O termo, aliás, já não cabe. Em março do ano passado, Tebas foi considerado oficialmente arquiteto pelo sindicato estadual da categoria, conforme conta o escritor e jornalista Abílio Ferreira. Autor do texto da placa no largo da Misericórdia, Ferreira é organizador de Tebas – Um Negro Arquiteto na São Paulo Escravocrata (Abordagens). Ele contribui para o volume, lançado neste ano, com uma cronologia. Como é natural, tratando-se de um escravo no século 18, “é uma história feita mais de vestígios do que de confirmações”, diz.

O primeiro senhor de Tebas foi o mestre pedreiro português Bento de Oliveira Lima. Radicado em Santos, esse artesão passou a ser solicitado para trabalhos em São Paulo. Então construída em taipa de pilão, a cidade carecia do conhecimento de quem soubesse trabalhar a pedra, que era de uso comum na cidade litorânea, para decorar as fachadas de igrejas mais ricas.

Dos quatro artífices escravizados em posse de Lima quando de sua morte, em 1769, Tebas era o mais valioso, o que seria indício de seu talento. No inventário do patrão, valia 400 mil réis, enquanto cada um dos demais, 100 mil. Entre as muitas obras para as quais o mestre passou a ser requisitado estava a reforma da velha catedral da Sé, que deixou inacabada ao morrer e foi concluída por Tebas.

Para saldar dívidas, a viúva de Lima teve de dispor de bens; interessado em concluir a fachada da Sé, seu arcebispo, Matheus Lourenço de Carvalho, ficou com Tebas. Foi ele quem, em meio a um processo contra a viúva, concedeu-lhe a alforria, entre 1777 e 1778.

Para Abílio Ferreira, o aspecto que sintetiza a importância de Tebas é o fato de que seu trabalho tocou os três vértices da região do centro hoje chamada Triângulo Histórico: as sedes dos beneditinos, dos carmelitas e dos franciscanos. Documentos registram a contratação de Tebas para lavrar, em 1766, a pedra fundamental da antiga igreja do mosteiro de São Bento; essa pedra teria sido recuperada em 1911, quando da demolição que deu origem à atual sede.

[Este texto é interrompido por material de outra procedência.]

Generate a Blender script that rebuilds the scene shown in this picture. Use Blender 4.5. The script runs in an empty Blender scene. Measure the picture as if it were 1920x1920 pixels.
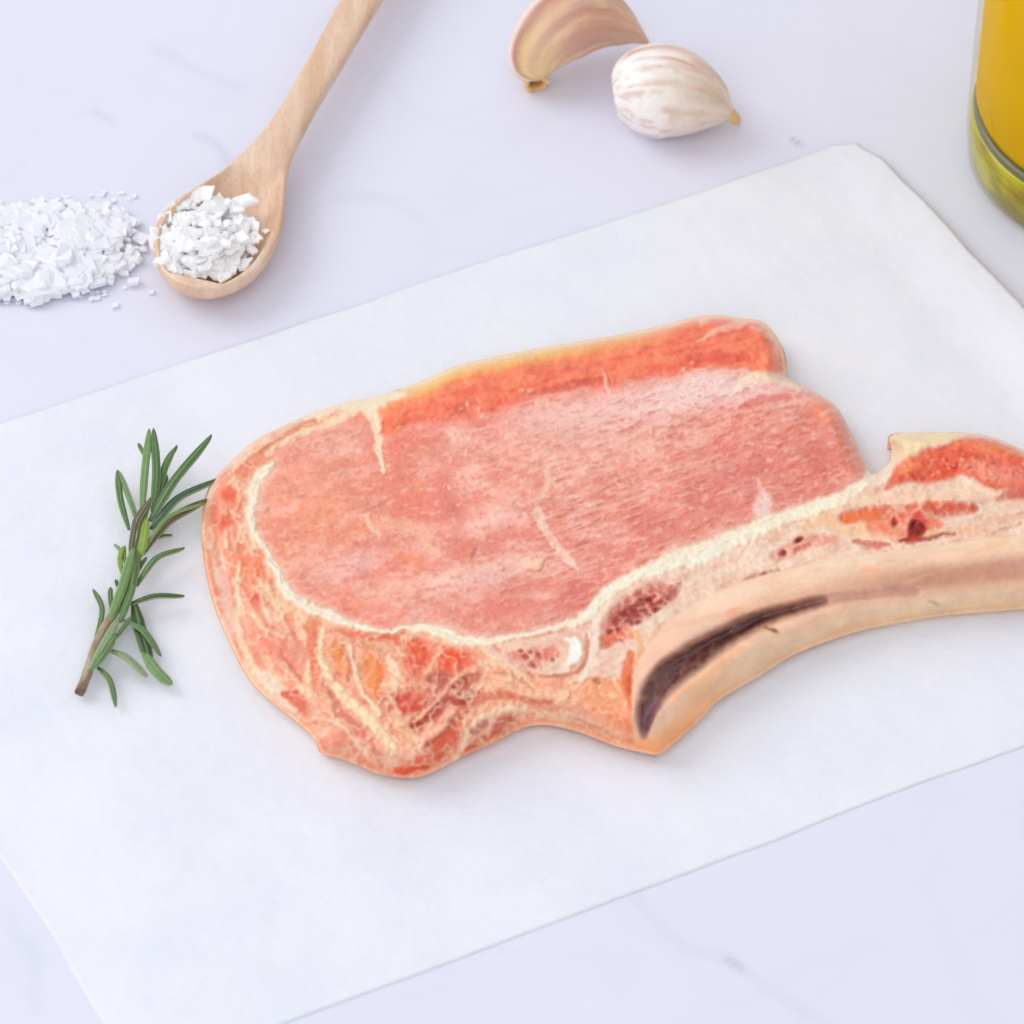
import bpy, math, random
import numpy as np
from mathutils import Vector

# ------------------------------------------------------------------ camera, world, lights
sc = bpy.context.scene
col = sc.collection
random.seed(4)
F = 9000.0                      # focal length in photo pixels (photo is 1920 px square)
PITCH = math.radians(45)
DIST = 1.03
cam_d = bpy.data.cameras.new('camera')
cam = bpy.data.objects.new('camera', cam_d); col.objects.link(cam)
sc.camera = cam
CAM = np.array([0, -DIST*math.cos(PITCH), DIST*math.sin(PITCH)])
cam.location = CAM
cam.rotation_euler = (math.pi/2-PITCH, 0, 0)
cam_d.sensor_width = 36
cam_d.lens = 36*F/1920
cam_d.clip_start = 0.01; cam_d.clip_end = 50
cam_d.dof.use_dof = True
cam_d.dof.focus_distance = DIST+0.005
cam_d.dof.aperture_fstop = 25
sc.render.resolution_x = 1024; sc.render.resolution_y = 1024

w = bpy.data.worlds.new('World'); sc.world = w; w.use_nodes = True
bg = w.node_tree.nodes['Background']
bg.inputs[0].default_value = (0.91, 0.92, 0.985, 1)
bg.inputs[1].default_value = 0.78

def area(name, loc, target, sx, sy, power, colr):
    l = bpy.data.lights.new(name, 'AREA'); l.shape = 'RECTANGLE'; l.size = sx; l.size_y = sy
    l.energy = power; l.color = colr
    o = bpy.data.objects.new(name, l); col.objects.link(o); o.location = loc
    d = Vector(target)-Vector(loc)
    o.rotation_euler = d.to_track_quat('-Z', 'Y').to_euler()
    return o
area('window_light', (-1.15, 0.55, 1.05), (0.0, 0, 0), 1.1, 1.1, 10.4, (1.0, 0.99, 0.975))
area('added_front_fill', (-0.35, -1.25, 1.15), (0.0, 0, 0), 1.3, 1.3, 7.5, (1.0, 0.99, 0.97))  # added fill lamp, brightens the surfaces that face the camera
sc.cycles.max_bounces = 16; sc.cycles.diffuse_bounces = 10; sc.cycles.transmission_bounces = 12
sc.view_settings.view_transform = 'Standard'
try: sc.view_settings.look = 'None'
except Exception: pass
sc.view_settings.exposure = 0.0
sc.view_settings.gamma = 1

# ------------------------------------------------------------------ helpers
def P(px, py, z=0.0):
    """point of the photograph's pixel (px,py) that stands at height z (metres)"""
    px = np.asarray(px, float); py = np.asarray(py, float); z = np.asarray(z, float)
    a = (px-960)/F; b = -(py-960)/F
    dx = a
    dy = math.cos(PITCH) + b*math.sin(PITCH)
    dz = -math.sin(PITCH) + b*math.cos(PITCH)
    t = (z-CAM[2])/dz
    return np.stack(np.broadcast_arrays(CAM[0]+t*dx, CAM[1]+t*dy, z+0*t), -1)

def lin(c):
    c = np.asarray(c, float)/255.0
    return np.where(c <= 0.04045, c/12.92, ((c+0.055)/1.055)**2.4)

def sstep(e0, e1, x):
    t = np.clip((x-e0)/(e1-e0+1e-12), 0, 1); return t*t*(3-2*t)

_lat = {}
def vnoise(x, y, seed=0):
    if seed not in _lat:
        _lat[seed] = np.random.RandomState(seed+11).rand(256, 256)
    L = _lat[seed]
    xi = np.floor(x).astype(int); yi = np.floor(y).astype(int)
    fx = x-xi; fy = y-yi
    fx = fx*fx*(3-2*fx); fy = fy*fy*(3-2*fy)
    a = L[xi % 256, yi % 256]; b = L[(xi+1) % 256, yi % 256]
    c = L[xi % 256, (yi+1) % 256]; d = L[(xi+1) % 256, (yi+1) % 256]
    return (a*(1-fx)+b*fx)*(1-fy)+(c*(1-fx)+d*fx)*fy

def fbm(x, y, s, seed=0, octv=4):
    v = 0; a = 0.5; t = 0
    for i in range(octv):
        v = v+a*vnoise(x/s+17.3*i, y/s+5.1*i, seed+i); t += a; a *= 0.55; s = s/2.03
    return v/t

def catmull(pts, n=8, closed=True):
    pts = [np.array(p, float) for p in pts]; N = len(pts); out = []
    rng = range(N if closed else N-1)
    for i in rng:
        if closed: p0, p1, p2, p3 = pts[i-1], pts[i], pts[(i+1) % N], pts[(i+2) % N]
        else: p0, p1, p2, p3 = pts[max(i-1, 0)], pts[i], pts[i+1], pts[min(i+2, N-1)]
        for k in range(n):
            t = k/n
            out.append(0.5*((2*p1)+(-p0+p2)*t+(2*p0-5*p1+4*p2-p3)*t*t+(-p0+3*p1-3*p2+p3)*t**3))
    if not closed: out.append(pts[-1])
    return np.array(out)

def inside(poly, X, Y):
    r = np.zeros(X.shape, bool); n = len(poly)
    for i in range(n):
        x0, y0 = poly[i]; x1, y1 = poly[(i+1) % n]
        if y0 == y1: continue
        c = ((y0 > Y) != (y1 > Y)) & (X < (x1-x0)*(Y-y0)/(y1-y0)+x0)
        r ^= c
    return r

def polydist(pts, X, Y, closed=False, vals=None):
    """distance, nearest point, interpolated value and segment normal"""
    D = np.full(X.shape, 1e9); NX = np.zeros(X.shape); NY = np.zeros(X.shape); V = np.zeros(X.shape); SX = np.zeros(X.shape); SY = np.zeros(X.shape)
    n = len(pts)
    for i in range(n if closed else n-1):
        a = pts[i]; b = pts[(i+1) % n]; d = b-a; L = d@d+1e-12
        t = np.clip(((X-a[0])*d[0]+(Y-a[1])*d[1])/L, 0, 1)
        qx = a[0]+t*d[0]; qy = a[1]+t*d[1]
        q = np.hypot(X-qx, Y-qy)
        if vals is not None:
            v = vals[i]+(vals[(i+1) % n]-vals[i])*t
            m = (q-v) < (D-V) if i else np.ones(X.shape, bool)
        else:
            v = 0; m = q < D
        D = np.where(m, q, D); NX = np.where(m, qx, NX); NY = np.where(m, qy, NY)
        if vals is not None: V = np.where(m, v, V)
        ll = math.sqrt(L)
        SX = np.where(m, d[1]/ll, SX); SY = np.where(m, -d[0]/ll, SY)
    return D, NX, NY, V, SX, SY

def set_props(o, label=None, cat=None, group=None, kind=None):
    if label: o['label'] = label
    if cat: o['category'] = cat
    if group: o['group'] = group
    if kind: o['kind'] = kind
    return o

def empty(name, loc, label, cat, group=None):
    o = bpy.data.objects.new(name, None); col.objects.link(o)
    o.location = Vector([float(v) for v in loc]); o.empty_display_size = 0.01
    return set_props(o, label, cat, group)

def mesh_obj(name, verts, faces, mat, parent=None, cols=None, smooth=True, normals=None):
    """verts in world space; the object's origin is put at the parent's (or the mesh's own) base"""
    verts = np.asarray(verts, float)
    if parent is not None: org = np.array(parent.location)+(np.array(parent.parent.location) if parent.parent else 0)
    else: org = np.array([verts[:, 0].mean(), verts[:, 1].mean(), verts[:, 2].min()])
    me = bpy.data.meshes.new(name)
    v = verts-org
    if isinstance(faces, np.ndarray):
        nf, k = faces.shape
        me.vertices.add(len(v)); me.vertices.foreach_set('co', v.ravel())
        me.loops.add(nf*k); me.loops.foreach_set('vertex_index', faces.ravel().astype(np.int32))
        me.polygons.add(nf); me.polygons.foreach_set('loop_start', np.arange(0, nf*k, k, dtype=np.int32))
        me.update(calc_edges=True)
    else:
        me.from_pydata([tuple(p) for p in v], [], [tuple(int(i) for i in f) for f in faces]); me.update()
    if cols is not None:
        at = me.color_attributes.new('Col', 'FLOAT_COLOR', 'POINT')
        c4 = np.ones((len(v), 4)); c4[:, :3] = cols
        at.data.foreach_set('color', c4.ravel())
    me.polygons.foreach_set('use_smooth', np.full(len(me.polygons), bool(smooth)))
    me.materials.append(mat)
    if normals is not None:
        me.normals_split_custom_set_from_vertices([tuple(n) for n in normals])
    o = bpy.data.objects.new(name, me); col.objects.link(o)
    if parent is not None:
        o.parent = parent
    else: o.location = Vector(org)
    return o

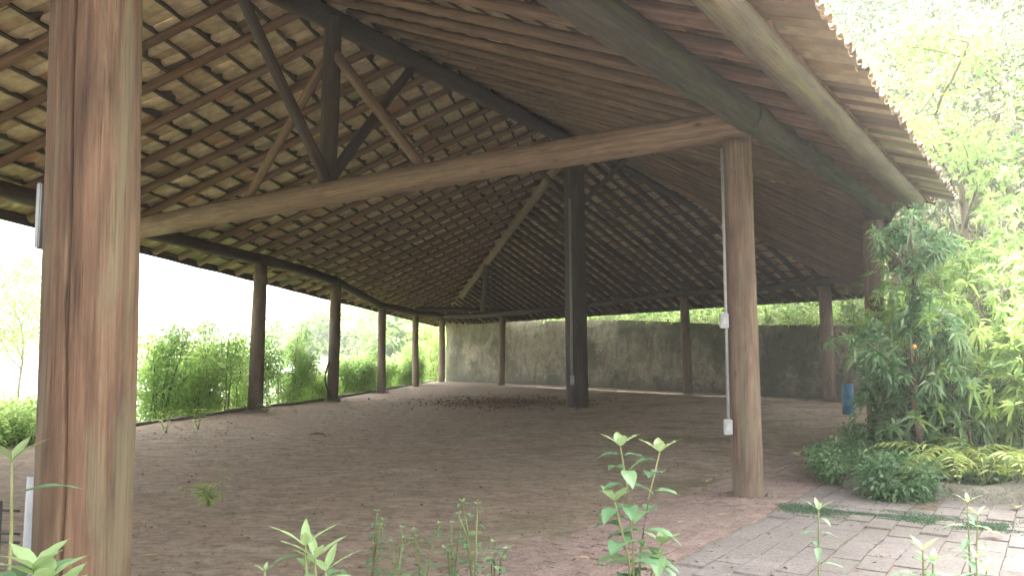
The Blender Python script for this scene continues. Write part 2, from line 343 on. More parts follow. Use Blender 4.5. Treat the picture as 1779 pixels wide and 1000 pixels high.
def terrain_z(x, y):
    """height of the hill or slope under a point outside the floor"""
    P = Vector((x, y)); best = (1e9, 0, 0)
    for i in range(len(hp) - 1):
        a = hp[i]; b = hp[i + 1]; t = max(0, min(1, (P - a).dot(b - a) / (b - a).length_squared)); q = a.lerp(b, t); d = (P - q).length
        if d < best[0]: best = (d, hz[i] * (1 - t) + hz[i + 1] * t, 1)
    for i in range(len(lp) - 1):
        a = lp[i]; b = lp[i + 1]; t = max(0, min(1, (P - a).dot(b - a) / (b - a).length_squared)); q = a.lerp(b, t); d = (P - q).length
        if d < best[0]: best = (d, 0, 2)
    return hill_z(best[1], best[0], x, y) if best[2] == 1 else -min(7.0, .32 * best[0])
# retaining wall behind the pavilion
wp, wz = resample(WALLPTS, .35, WTOP); n = len(wp); V = []; Fc = []
ROWS = 9; wtan = [(wp[min(i + 3, n - 1)] - wp[max(i - 3, 0)]).normalized() for i in range(n)]
for i in range(n):
    out = Vector((-wtan[i].y, wtan[i].x)); top = wz[i] + .03 * math.sin(i * .21) + rng.normal(0, .007)
    for k in range(ROWS + 1):
        z = -.1 + (top + .1) * k / ROWS; j = .03 * math.sin(i * .5 + k * 1.3) + rng.normal(0, .012)
        V.append((wp[i].x + out.x * (.0 + j), wp[i].y + out.y * (.0 + j), z))
    for dd in (.16, .32):
        V.append((wp[i].x + out.x * dd, wp[i].y + out.y * dd, top - rng.uniform(0, .05)))
    V.append((wp[i].x + out.x * .34, wp[i].y + out.y * .34, -.1))
m_ = ROWS + 4
for i in range(n - 1):
    for k in range(m_ - 1): a = i * m_ + k; Fc.append((a, a + 1, a + 1 + m_, a + m_))
Fc.append(tuple(range(m_))); Fc.append(tuple(reversed(range((n - 1) * m_, n * m_))))
tag(mesh_obj('retaining_wall', V, Fc, WALL, smooth=False), 'weathered retaining wall of pale render with dark damp stains behind the pavilion posts', 'wall')
# ------------------------------------------------------------------ pavilion
PAV = empty('pavilion', (1.88, 23.09, 0), 'large open timber pavilion with log posts and a clay tiled hipped roof', 'pavilion')
APEX = Vector((1.88, 23.09, 7.95))
def post(bx, by, tx, ty, r0, r1, mat, seg=20, extra=0.0, label=None, crack=None, rings=14, rough=.03, Y=None):
    g = grd(bx, by) if Y is None else None
    Yv = g.y if Y is None else Y
    t = atY(tx, ty, Yv)
    if g is None:
        b = atY(bx, by, Yv); s = (0 - b.z) / (t.z - b.z); g = b + (t - b) * s; s2 = (3.74 - b.z) / (t.z - b.z); t = b + (t - b) * s2
    d = (t - g).normalized(); p0 = g - d * .05; p1 = t + d * extra
    log('post', p0, p1, r0, r1, mat, PAV, seg, rings, rough, .012, crack, label); return t
T = {}
T['P1'] = post(138.5, 1000, 167, 0, .152, .150, WOOD_P, 240, label='thick foreground post of reddish wood with a long vertical crack', crack=((.03, -1.0, 0), .032, .17), rings=70, rough=.02, Y=2.8)
T['P2'] = post(1301, 863, 1280, 245, .155, .148, WOOD_Q, 48, label='round reddish brown post carrying the tie beam, pale cable pipe on its left side', rings=40, rough=.022)
T['P3'] = post(1003, 706, 997, 245, .32, .30, WOOD_D, 32, label='tall dark thick post standing under the roof apex', rings=20)
T['a'] = post(443, 712, 453, 460, 0.195, 0.175, WOOD_L)
T['b'] = post(577, 695, 584, 497, 0.19, 0.17, WOOD_L)
T['c'] = post(663, 681, 664, 538, 0.17, 0.155, WOOD_L)
T['d'] = post(722, 671, 722, 548, 0.16, 0.15, WOOD_L)
T['e'] = post(767, 663, 768, 553, 0.19, 0.17, WOOD_L)
T['f'] = post(871, 668, 873, 550, 0.18, 0.165, WOOD_L)
T['g'] = post(1195, 684, 1188, 515, 0.18, 0.17, WOOD_L)
T['h'] = post(1442, 697, 1432, 497, 0.21, 0.19, WOOD_L)
T['i'] = post(1525, 760, 1516, 384, .165, .165, WOOD_Q)
# left post hidden behind the foreground post, and one nearer
def wpost(x, y, z, r=.15):
    log('post', (x, y, -.05), (x, y, z), r * 1.04, r, WOOD_L, PAV, 16, 12, .03, .012); return Vector((x, y, z))
T['l0'] = wpost(-8.0, 15.0, 3.92); T['l1'] = wpost(-8.55, 10.8, 3.98); T['l2'] = wpost(-9.4, 4.6, 4.0)
T['far'] = wpost(10.35, 21.4, 3.68, .16); T['m'] = wpost(3.1, 35.3, 3.52, .14)
T['P0'] = wpost(-5.2, -2.4, 3.55)
def plate(keys, r, mat, end0=.3, end1=.3):
    for i in range(len(keys) - 1):
        a = T[keys[i]].copy(); b = T[keys[i + 1]].copy(); d = (b - a).normalized()
        up = Vector((0, 0, r + rng.uniform(-.01, .01)))
        log('wall_plate', a + up - d * (.2 if i else end0), b + up + d * (.02 if i < len(keys) - 2 else end1), r * 1.02, r * .95, mat, PAV, 16, 16, .04, .03)
plate(['l2', 'l1', 'l0', 'a', 'b', 'c', 'd', 'e'], .15, WOOD_D)
plate(['e', 'f', 'm', 'g', 'h'], .13, WOOD_D); plate(['h', 'far', 'i'], .14, WOOD_D)
_k = {q: T[q].copy() for q in ('P0', 'P1', 'P2', 'i')}
for q in _k: T[q] = T[q] + Vector((.824, -.567, 0)) * .17 + Vector((0, 0, .04))
plate(['P0', 'P1', 'P2', 'i'], .165, WOOD_G)
T.update(_k)
# tie beam from the right front post to the left side
tp0 = T['P2'] + Vector((.25, -.2, .30)); tp1 = T['l0'] + Vector((-.25, .2, .26))
tp0 = atY(1300, 214, 8.25); tp1 = atY(150, 415, 15.4)
log('tie_beam', tp0, tp1, .165, .20, WOOD_T, PAV, 28, 40, .035, .05, label='long pale brown log tie beam crossing the pavilion')
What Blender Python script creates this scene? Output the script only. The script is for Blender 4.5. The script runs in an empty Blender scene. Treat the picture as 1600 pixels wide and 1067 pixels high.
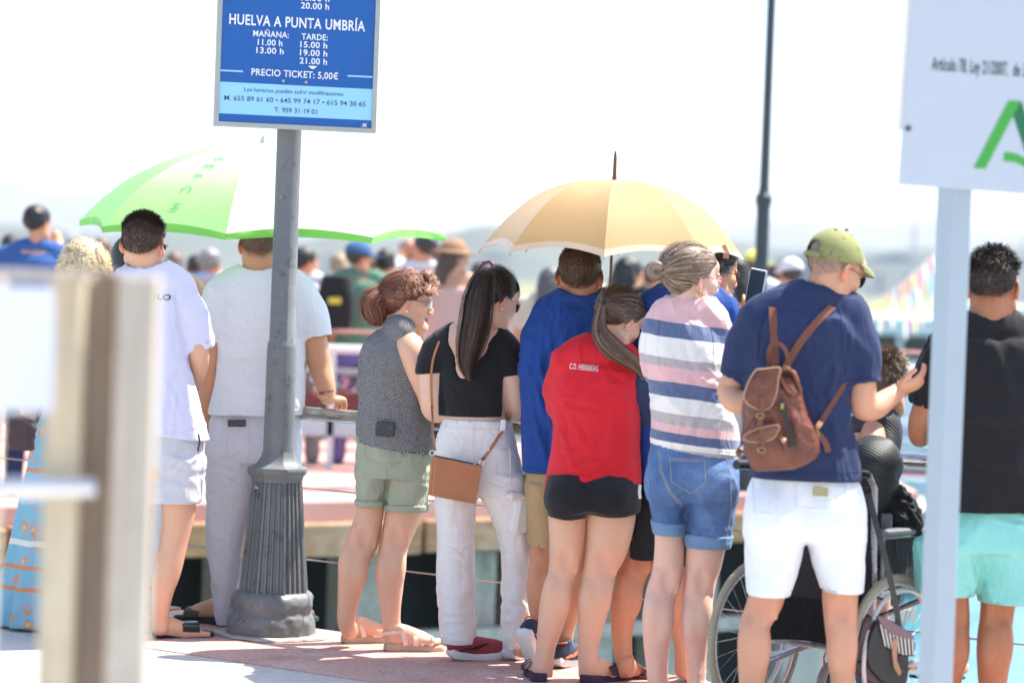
import bpy, math, random
import numpy as np
from mathutils import Vector, Matrix, Euler

random.seed(7)
RNG = np.random.RandomState(7)
SC = bpy.context.scene
COL = SC.collection

# ------------------------------------------------------------------ camera
FPX = 4444.4            # focal length in pixels of the 1600 px wide photograph
CAM_H = 1.55
ROLL = math.radians(2.1)
PITCH = math.radians(-1.334)
cam_data = bpy.data.cameras.new('camera')
cam_data.sensor_width = 36.0
cam_data.lens = 100.0
cam_data.clip_start = 0.1
cam_data.clip_end = 12000.0
cam_data.dof.use_dof = True
cam_data.dof.focus_distance = 11.1
cam_data.dof.aperture_fstop = 1.9
cam = bpy.data.objects.new('camera', cam_data)
COL.objects.link(cam)
CAM_R = (Matrix.Rotation(math.radians(90) + PITCH, 3, 'X') @ Matrix.Rotation(ROLL, 3, 'Z'))
cam.matrix_world = Matrix.Translation((0, 0, CAM_H)) @ CAM_R.to_4x4()
SC.camera = cam

# ------------------------------------------------------------------ light
SUN_ELEV = math.radians(60)
SUN_AZ = math.radians(62)      # clockwise from +Y (view direction) towards +X
world = bpy.data.worlds.new('World')
SC.world = world
world.use_nodes = True
wn = world.node_tree.nodes; wl = world.node_tree.links
wn.clear()
sky = wn.new('ShaderNodeTexSky'); sky.sky_type = 'NISHITA'; sky.sun_disc = False
sky.sun_elevation = SUN_ELEV; sky.sun_rotation = SUN_AZ
sky.air_density = .8; sky.dust_density = 1.5; sky.ozone_density = .5
bg = wn.new('ShaderNodeBackground'); bg.inputs['Strength'].default_value = 0.15
wo = wn.new('ShaderNodeOutputWorld')
wl.new(sky.outputs[0], bg.inputs[0]); wl.new(bg.outputs[0], wo.inputs[0])
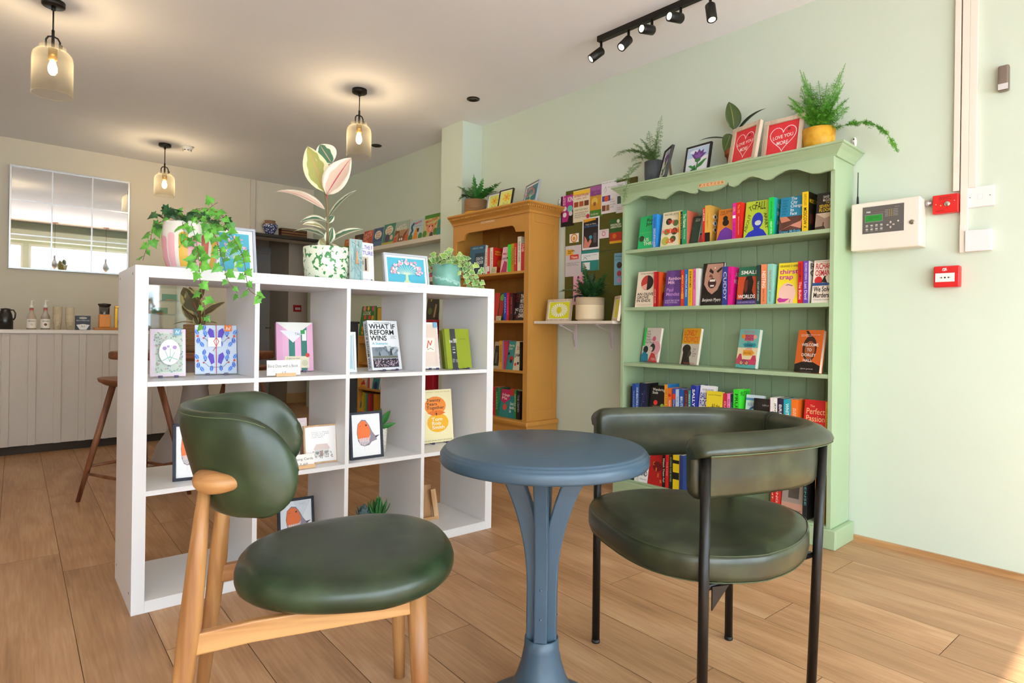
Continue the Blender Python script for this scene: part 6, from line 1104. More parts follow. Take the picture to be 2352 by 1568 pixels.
row([('F', 824, 858, 704, '#2c7a3c', 'dark green picture book titled Look with fruit shapes', o(lean=8, fr=[('t', .4, .76, .5, .12, 'LOOK', '#f0ead0', 0, .02), ('c', .2, .92, .09, '#e88a8a'), ('c', .45, .92, .07, '#f0c22c'), ('c', .78, .92, .09, '#e0407a'), ('c', .3, .62, .08, '#d8502c'), ('c', .6, .62, .08, '#d8402c'), ('c', .8, .6, .08, '#e8a02c')]+[('c', random.uniform(.1, .9), random.uniform(.05, .5), .05, random.choice(['#e8a02c', '#9ac03a', '#d8402c'])) for _ in range(16)])),
 ('S', 859, 863, 705, '#6a9a3a', 'olive spine behind the Look book', o()), ('S', 863.3, 867, 706, '#3a6a2c', 'forest green spine behind the Look book', o()), ('S', 867.3, 871, 707, '#c8a03a', 'tan spine behind the Look book', o())], kx+.04, kt+.023, 'on the low ochre bookcase', 'children\'s books on and in the low ochre bookcase', depth=.2)
row([('F', 826, 843, 866, '#d8c8b0', 'cream and red picture book', o(fr=[('p', [(.2, .2), (.9, .3), (.6, .8)], '#c8301f'), ('r', 0, 0, 1, .2, '#d8941c')])), ('S', 848, 851, 868, '#c83a5a', 'raspberry spine', o()), ('S', 851.5, 856, 868, '#e8e0d0', 'white spine', o()), ('F', 857, 872, 869, '#2a8a9a', 'teal picture book', o(fr=[('c', .5, .35, .3, '#1f2f6a')]))], kx+.03, kz[1], 'on its middle shelf', 'children\'s books on and in the low ochre bookcase', depth=.18)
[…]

Na Igreja da Ordem Terceira do Carmo, ainda se podem ver os arcos talhados por Tebas – a igreja, na Av. Rangel Pestana, não foi incluída no trajeto de sábado, mas fica bem próxima do início dele. Tebas terá sua apoteose no largo São Francisco, em frente à Igreja das Chagas do Seráfico Pai São Francisco, de fachada por ele adornada.

A bateria da escola de samba Vai-Vai tocará um trecho do samba composto em sua homenagem por Geraldo Filme (1927-1995), para o Carnaval de 1974 da escola de samba Paulistano da Glória. O sambista foi um dos primeiros a resgatarem a história de Tebas fora da academia, e o enredo ainda trazia imprecisões mais tarde esclarecidas.

Além dos resquícios no centro, Tebas foi autor também do cruzeiro franciscano de Itu, ainda existente. Por poucas que sejam suas marcas, para Ferreira é importante o resgate de sua figura. “Por uma série de circunstâncias, ele assumiu as rédeas do destino dele, quando um negro escravizado só era dono dos próprios pensamentos.” Para o pesquisador, Tebas teve notoriedade ainda em vida, em meio à população escravizada da época.

Uma prova disso, diz, seria o apelido. Mais do que acreditar na versão que atribui a alcunha a uma associação com a astúcia demonstrada por Édipo ao decifrar o enigma da esfinge de Tebas, Ferreira prefere resgatar a hipótese africana. Tebas, explica, é uma palavra do quimbundo, idioma falado pelos negros bantos, um dos grupos mais populosos de escravizados no Brasil. “Ele ganha esse apelido do povo; quem ia buscar água no chafariz era o povão”. Em quimbundo, “tebas” significa alguém de grande habilidade.